同コミュニティでは「誰もが安心して電気自動車でくらせる街」をテーマに千葉県市川市・流山市と連携しEV充電器設置に取組む「everiwa Charger Share」というシェアリングサービスを構築するなど、エネルギー分野における先進的なプロジェクトを展開してきたが「さらなる地域脱炭素化を促進するためエブリワエナジーを2024年9月に立ち上げた。第一弾では自治体と連携する共同購入支援事業を通し、エネルギーの地産地消を推進していく」と経緯を説明。パナソニックとの資本関係はないが「戦略的共創パートナーとしてevriwaのネットワークやノウハウを活かし社会課題を解決していきたい」との方向性を話す。
共同購入とは、地域住民が自治体と事業者を通じて再エネ設備をまとめて購入する仕組み。一括購入による規模のメリットを活かし設置コストを抑えるのが特徴である。支援事業では購入希望者の募集、入札の段取り、販売施工業者の選定といったスキーム一式を提供していく。事業を推進するには自治体が公募するプロポーザルへの採択が必要となるが「既に複数地域へ参加表明を出している」という。立ち上げから僅か数ヶ月。着々と準備を進めているようだ。

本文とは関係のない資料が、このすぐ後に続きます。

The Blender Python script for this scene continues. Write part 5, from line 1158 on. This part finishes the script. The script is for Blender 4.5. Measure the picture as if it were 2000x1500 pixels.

既に複数社が参入しているがまだプレイヤーは少ない。他社との違いについて「単にコストを抑えたエネルギー設備機器の購入だけでなく経済メリットの訴求や住民が安心して導入できる仕組みを整備。地域脱炭素化の進捗を管理できるようなスキーム。販売・施工事業者の収益性や技術力UPといった三方よしのビジネスモデルへと昇華させていく。将来的には初期費用ゼロ円スキーム、住宅用だけでなく産業用など地域や市場ニーズに合わせたビジネスモデルの拡充を図る。他業種との共創型コミュニティを強みに地域社会の脱炭素化と社会課題の解決を図っていく」と意気込みを語った。